:: RECORDED DATA ::

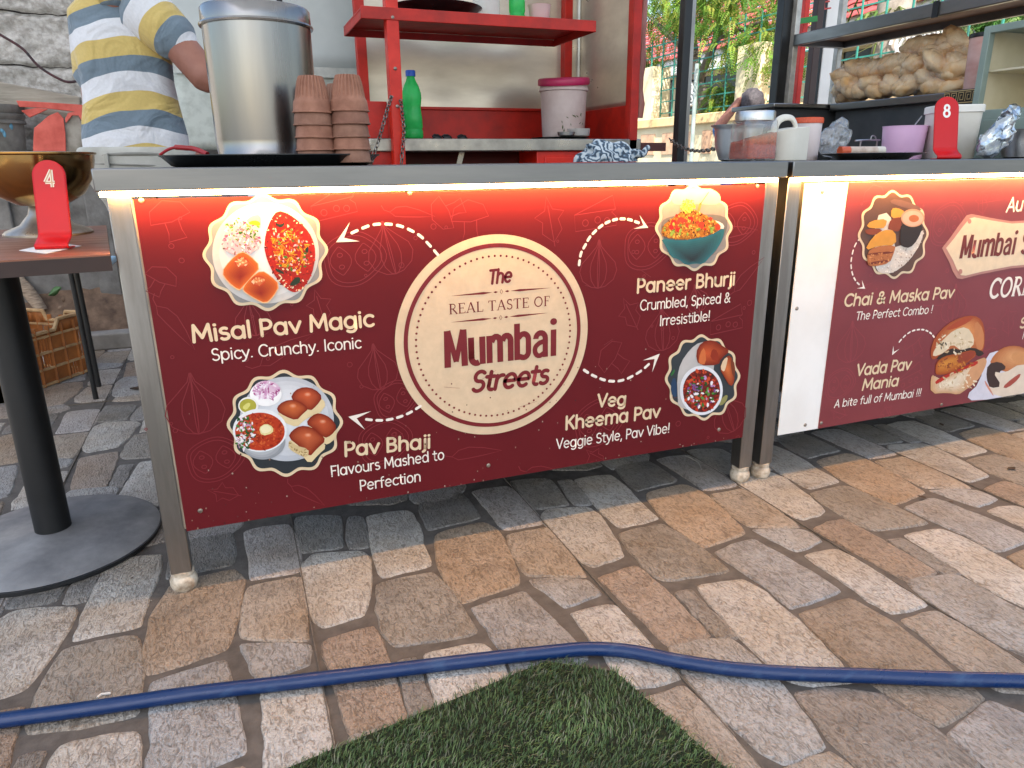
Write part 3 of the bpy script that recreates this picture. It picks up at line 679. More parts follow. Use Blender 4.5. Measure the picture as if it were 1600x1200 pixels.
def inpoly(pts):
    def f(x, y):
        c = False; j = len(pts)-1
        for i in range(len(pts)):
            a, b = pts[i], pts[j]
            if (a[1] > y) != (b[1] > y) and x < (b[0]-a[0])*(y-a[1])/(b[1]-a[1])+a[0]: c = not c
            j = i
        return c
    return f
def inell(cx, cy, rx, ry): return lambda x, y: ((x-cx)/rx)**2+((y-cy)/ry)**2 < 1

# rounded sign-writer's letters: cap height 1, x height .7
def arc(cx, cy, rx, ry, a0, a1, n=12): return [(cx+rx*cos(radians(a0+(a1-a0)*i/n)), cy+ry*sin(radians(a0+(a1-a0)*i/n))) for i in range(n+1)]
def O_(cx, cy=.35, rx=.27, ry=.35): return arc(cx, cy, rx, ry, 0, 360, 24)
DOT = lambda x, y: [(x-.012, y), (x+.012, y)]
G = {
 'a': (.74, [O_(.34), [(.62, .70), (.62, 0)]]), 'b': (.74, [[(.09, 1), (.09, 0)], O_(.38)]),
 'c': (.60, [arc(.36, .35, .28, .35, 48, 312, 16)]), 'd': (.74, [O_(.34), [(.62, 1), (.62, 0)]]),
 'e': (.70, [[(.08, .36), (.61, .36)]+arc(.35, .35, .27, .35, 5, 310, 20)]),
 'f': (.46, [[(.20, 0), (.20, .78)]+arc(.36, .80, .16, .20, 170, 75, 6), [(.03, .66), (.40, .66)]]),
 'g': (.74, [O_(.34), [(.62, .70), (.62, -.05)]+arc(.37, -.05, .25, .22, 0, -140, 9)]),
 'h': (.68, [[(.09, 1), (.09, 0)], [(.09, .40)]+arc(.33, .43, .24, .27, 170, 0, 9)+[(.57, 0)]]),
 'i': (.22, [[(.10, .68), (.10, 0)], DOT(.10, .93)]), 'j': (.28, [[(.17, .68), (.17, -.08)]+arc(.02, -.08, .15, .17, 0, -80, 5), DOT(.17, .93)]),
 'k': (.62, [[(.09, 1), (.09, 0)], [(.52, .68), (.12, .30)], [(.26, .42), (.55, 0)]]), 'l': (.22, [[(.10, 1), (.10, 0)]]),
 'm': (1.02, [[(.09, .68), (.09, 0)], [(.09, .40)]+arc(.30, .45, .21, .25, 170, 0, 8)+[(.51, 0)], [(.51, .40)]+arc(.72, .45, .21, .25, 170, 0, 8)+[(.93, 0)]]),
 'n': (.68, [[(.09, .68), (.09, 0)], [(.09, .40)]+arc(.33, .43, .24, .27, 170, 0, 9)+[(.57, 0)]]),
 'o': (.72, [O_(.36)]), 'p': (.74, [[(.09, .70), (.09, -.28)], O_(.38)]),
 'r': (.44, [[(.09, .68), (.09, 0)], [(.09, .38)]+arc(.33, .42, .24, .27, 170, 75, 6)]),
 's': (.54, [arc(.27, .525, .18, .165, 50, 265, 9)+arc(.27, .18, .20, .18, 85, -140, 10)]),
 't': (.46, [[(.20, .92), (.20, .18)]+arc(.36, .18, .16, .18, 180, 285, 6), [(.02, .68), (.40, .68)]]),
 'u': (.68, [[(.09, .68), (.09, .27)]+arc(.33, .27, .24, .27, 180, 350, 9), [(.57, .68), (.57, 0)]]),
 'v': (.62, [[(.05, .68), (.31, .02)], [(.57, .68), (.31, .02)]]), 'y': (.62, [[(.05, .68), (.33, .05)], [(.58, .68), (.27, -.12), (.17, -.25), (.03, -.27)]]),
 'M': (1.0, [[(.10, 0), (.16, 1)], [(.16, 1), (.50, .22)], [(.84, 1), (.50, .22)], [(.90, 0), (.84, 1)]]),
 'S': (.66, [arc(.34, .74, .24, .25, 40, 265, 10)+arc(.33, .25, .26, .25, 85, -145, 11)]),
 'P': (.66, [[(.11, 1), (.11, 0)], [(.11, .97), (.34, .97)]+arc(.34, .70, .25, .27, 90, -90, 10)+[(.11, .43)]]),
 'C': (.82, [arc(.48, .5, .38, .5, 46, 314, 18)]), 'I': (.26, [[(.13, 1), (.13, 0)]]),
 'F': (.60, [[(.11, 1), (.11, 0)], [(.11, .97), (.54, .97)], [(.11, .53), (.47, .53)]]),
 'B': (.70, [[(.11, 1), (.11, 0)], [(.11, .97), (.34, .97)]+arc(.34, .755, .21, .215, 90, -90, 9)+[(.11, .54)], [(.20, .53), (.36, .53)]+arc(.36, .28, .25, .25, 90, -90, 9)+[(.11, .03)]]),
 'K': (.70, [[(.11, 1), (.11, 0)], [(.60, 1), (.13, .45)], [(.27, .60), (.63, 0)]]), 'V': (.76, [[(.05, 1), (.38, .02)], [(.71, 1), (.38, .02)]]),
 'T': (.64, [[(.32, .96), (.32, 0)], [(.03, .97), (.61, .97)]]), 'A': (.78, [[(.06, 0), (.39, .98)], [(.72, 0), (.39, .98)], [(.19, .32), (.59, .32)]]),
 '.': (.26, [DOT(.12, .05)]), ',': (.24, [[(.13, .06), (.06, -.16)]]), '!': (.26, [[(.13, 1), (.12, .30)], DOT(.12, .05)]),
 '&': (.80, [[(.74, .02), (.24, .62)]+arc(.36, .80, .17, .19, 215, -40, 11)+[(.30, .52), (.14, .36)]+arc(.32, .22, .23, .22, 140, 330, 9)+[(.70, .46)]]),
 '4': (.66, [[(.46, 1), (.06, .30)], [(.06, .28), (.62, .28)], [(.46, 1), (.46, 0)]]),
 '8': (.62, [arc(.31, .74, .20, .22, 0, 360, 20), arc(.31, .26, .25, .26, 0, 360, 22)]), ' ': (.32, []),
}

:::

Write the listing above out again exactly, dropping each image.

- **IN RESPONSE**:
Write part 3 of the bpy script that recreates this picture. It picks up at line 679. More parts follow. Use Blender 4.5. Measure the picture as if it were 1600x1200 pixels.
def inpoly(pts):
    def f(x, y):
        c = False; j = len(pts)-1
        for i in range(len(pts)):
            a, b = pts[i], pts[j]
            if (a[1] > y) != (b[1] > y) and x < (b[0]-a[0])*(y-a[1])/(b[1]-a[1])+a[0]: c = not c
            j = i
        return c
    return f
def inell(cx, cy, rx, ry): return lambda x, y: ((x-cx)/rx)**2+((y-cy)/ry)**2 < 1

# rounded sign-writer's letters: cap height 1, x height .7
def arc(cx, cy, rx, ry, a0, a1, n=12): return [(cx+rx*cos(radians(a0+(a1-a0)*i/n)), cy+ry*sin(radians(a0+(a1-a0)*i/n))) for i in range(n+1)]
def O_(cx, cy=.35, rx=.27, ry=.35): return arc(cx, cy, rx, ry, 0, 360, 24)
DOT = lambda x, y: [(x-.012, y), (x+.012, y)]
G = {
 'a': (.74, [O_(.34), [(.62, .70), (.62, 0)]]), 'b': (.74, [[(.09, 1), (.09, 0)], O_(.38)]),
 'c': (.60, [arc(.36, .35, .28, .35, 48, 312, 16)]), 'd': (.74, [O_(.34), [(.62, 1), (.62, 0)]]),
 'e': (.70, [[(.08, .36), (.61, .36)]+arc(.35, .35, .27, .35, 5, 310, 20)]),
 'f': (.46, [[(.20, 0), (.20, .78)]+arc(.36, .80, .16, .20, 170, 75, 6), [(.03, .66), (.40, .66)]]),
 'g': (.74, [O_(.34), [(.62, .70), (.62, -.05)]+arc(.37, -.05, .25, .22, 0, -140, 9)]),
 'h': (.68, [[(.09, 1), (.09, 0)], [(.09, .40)]+arc(.33, .43, .24, .27, 170, 0, 9)+[(.57, 0)]]),
 'i': (.22, [[(.10, .68), (.10, 0)], DOT(.10, .93)]), 'j': (.28, [[(.17, .68), (.17, -.08)]+arc(.02, -.08, .15, .17, 0, -80, 5), DOT(.17, .93)]),
 'k': (.62, [[(.09, 1), (.09, 0)], [(.52, .68), (.12, .30)], [(.26, .42), (.55, 0)]]), 'l': (.22, [[(.10, 1), (.10, 0)]]),
 'm': (1.02, [[(.09, .68), (.09, 0)], [(.09, .40)]+arc(.30, .45, .21, .25, 170, 0, 8)+[(.51, 0)], [(.51, .40)]+arc(.72, .45, .21, .25, 170, 0, 8)+[(.93, 0)]]),
 'n': (.68, [[(.09, .68), (.09, 0)], [(.09, .40)]+arc(.33, .43, .24, .27, 170, 0, 9)+[(.57, 0)]]),
 'o': (.72, [O_(.36)]), 'p': (.74, [[(.09, .70), (.09, -.28)], O_(.38)]),
 'r': (.44, [[(.09, .68), (.09, 0)], [(.09, .38)]+arc(.33, .42, .24, .27, 170, 75, 6)]),
 's': (.54, [arc(.27, .525, .18, .165, 50, 265, 9)+arc(.27, .18, .20, .18, 85, -140, 10)]),
 't': (.46, [[(.20, .92), (.20, .18)]+arc(.36, .18, .16, .18, 180, 285, 6), [(.02, .68), (.40, .68)]]),
 'u': (.68, [[(.09, .68), (.09, .27)]+arc(.33, .27, .24, .27, 180, 350, 9), [(.57, .68), (.57, 0)]]),
 'v': (.62, [[(.05, .68), (.31, .02)], [(.57, .68), (.31, .02)]]), 'y': (.62, [[(.05, .68), (.33, .05)], [(.58, .68), (.27, -.12), (.17, -.25), (.03, -.27)]]),
 'M': (1.0, [[(.10, 0), (.16, 1)], [(.16, 1), (.50, .22)], [(.84, 1), (.50, .22)], [(.90, 0), (.84, 1)]]),
 'S': (.66, [arc(.34, .74, .24, .25, 40, 265, 10)+arc(.33, .25, .26, .25, 85, -145, 11)]),
 'P': (.66, [[(.11, 1), (.11, 0)], [(.11, .97), (.34, .97)]+arc(.34, .70, .25, .27, 90, -90, 10)+[(.11, .43)]]),
 'C': (.82, [arc(.48, .5, .38, .5, 46, 314, 18)]), 'I': (.26, [[(.13, 1), (.13, 0)]]),
 'F': (.60, [[(.11, 1), (.11, 0)], [(.11, .97), (.54, .97)], [(.11, .53), (.47, .53)]]),
 'B': (.70, [[(.11, 1), (.11, 0)], [(.11, .97), (.34, .97)]+arc(.34, .755, .21, .215, 90, -90, 9)+[(.11, .54)], [(.20, .53), (.36, .53)]+arc(.36, .28, .25, .25, 90, -90, 9)+[(.11, .03)]]),
 'K': (.70, [[(.11, 1), (.11, 0)], [(.60, 1), (.13, .45)], [(.27, .60), (.63, 0)]]), 'V': (.76, [[(.05, 1), (.38, .02)], [(.71, 1), (.38, .02)]]),
 'T': (.64, [[(.32, .96), (.32, 0)], [(.03, .97), (.61, .97)]]), 'A': (.78, [[(.06, 0), (.39, .98)], [(.72, 0), (.39, .98)], [(.19, .32), (.59, .32)]]),
 '.': (.26, [DOT(.12, .05)]), ',': (.24, [[(.13, .06), (.06, -.16)]]), '!': (.26, [[(.13, 1), (.12, .30)], DOT(.12, .05)]),
 '&': (.80, [[(.74, .02), (.24, .62)]+arc(.36, .80, .17, .19, 215, -40, 11)+[(.30, .52), (.14, .36)]+arc(.32, .22, .23, .22, 140, 330, 9)+[(.70, .46)]]),
 '4': (.66, [[(.46, 1), (.06, .30)], [(.06, .28), (.62, .28)], [(.46, 1), (.46, 0)]]),
 '8': (.62, [arc(.31, .74, .20, .22, 0, 360, 20), arc(.31, .26, .25, .26, 0, 360, 22)]), ' ': (.32, []),
}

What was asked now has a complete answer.